前述の通り、ラブラドール・レトリバーは、もともと最初からラブラドールとして存在した犬種ではありません。
ラブラドール州・ニューファンドランドにいたセント・ジョーンズ・ドッグらが、交易のあった英国に渡り、人の介入によりアウトクロス※5し、長い月日をかけ誕生した種です。

19世紀初頭、当時英国では貴族の間で狩猟が大流行していました。ニューファンドランド、セント・ジョーンズ・ドッグの秀でた知力、特にソフトマウス※6で、レトリーブ(回収する)繊細な能力や、水中での敏捷性は、「最高のシューティングドッグ」と言わしめるほど、目を見張るもので、感銘を受けた貴族たちは当時すでに希少であったこの犬種(短毛・中型のニューファンドランド)を早速英国に輸入し、繁殖に着手していきました。

何故、短毛で中型を選択したかは、狩猟のサポートを行うには、あまり大きな体躯でなく、また水中で多く活動 する犬の動作を考慮し、長い毛でないほうが良いという合理的な理由がありました。
こうして血統を維持しつつ、 資質を重視しながら、慎重な交配・繁殖が行われました。
この取り組みは、1800年初期から後期まで続き、 1870年頃、ラブラドール・レトリバーの名は、英国では一般的となっていました。
その後20世紀初頭1903年、 英国のKCに認められ、欧州の品種として、世界中に普及していくこととなります。
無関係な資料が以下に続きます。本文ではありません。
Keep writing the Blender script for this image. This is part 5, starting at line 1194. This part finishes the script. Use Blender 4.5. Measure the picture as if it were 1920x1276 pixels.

ラブラドール・レトリバーの祖といわれるセント・ジョーンズ・ドッグはすでに絶滅※7してしまいましたが、ラブラドールの血統を維持するためケンネルを創設し、犬の「素質の継承」に情熱を注いだマームズブリー伯※8やバックルー公爵※9、またゴールデン・レトリバー誕生に貢献したトウィードマウス卿※10らをはじめとし、先人たちの先見性と、およそ100年に及ぶ地道な取り組みがあればこそ、21世紀に生きる私たちは、聡明な友人ラブラドール・レトリバーやゴールデン・レトリバー、そしてラブラドール・クロス・ゴールデン・レトリバー、「F1」に出会うことができました。


※4
「F1」またの名をF1レトリバーとも呼称される。雄ラブラドール、雌ゴールデンによるクロスで誕生した個体。
いずれも第一世代のみのクロスで、血統はすべて厳密に管理されており、通常雑種とは性質が異なる。
欧米では、第一クロスラブラドール/スタンダードプードル、第一クロスボーダーコリー/ゴールデンレトリバーなどもいる。

※5
異系交配の意。

※6
ソフトマウスは、獲物に歯形がつかない様にそっと(卵などを割らずに)咥えることをいう。
(注意:専門のトレーナー・熟練者、有識者による高度な訓練を要するものです。ご家庭では絶対に真似をしないで下さい。)

※7
1830年代には、すでにセント・ジョーンズ・ウォータードッグは希少な種であった。1880年に絶滅。
1970年代後半にオリジナルの雄2頭が発見されたが、どちらも12歳を超える高齢であった。

※8
ジェームス・ハリス 初代マームズブリー伯爵(1746年4月21日-1820年11月21日)
英国の貴族、外交官。18世紀最大の英国の外交官とも評される。
ジェームズ・エドワード・ハリス マームズブリーの第2代伯爵。(1778年8月19日-1841年9月10日)

※9
ウォルター・モンタギュー・ダグラス・スコット 第5代バックルー公爵(1806年-1884年)
英国の貴族、政治家。王璽尚書や枢密院議長を歴任。ガーター勲章勲爵士。
(王璽尚書:イギリス政府の伝統的官職。国王の御璽の管理及び、それに関連する行政事務を司る職。)

※10
ダドリー・クーツ・マージバンクス、トウィードマウス男爵(1820年12月29日-1894年3月4日)
ゴールデン・レトリバー誕生に尽力した人物として知られる。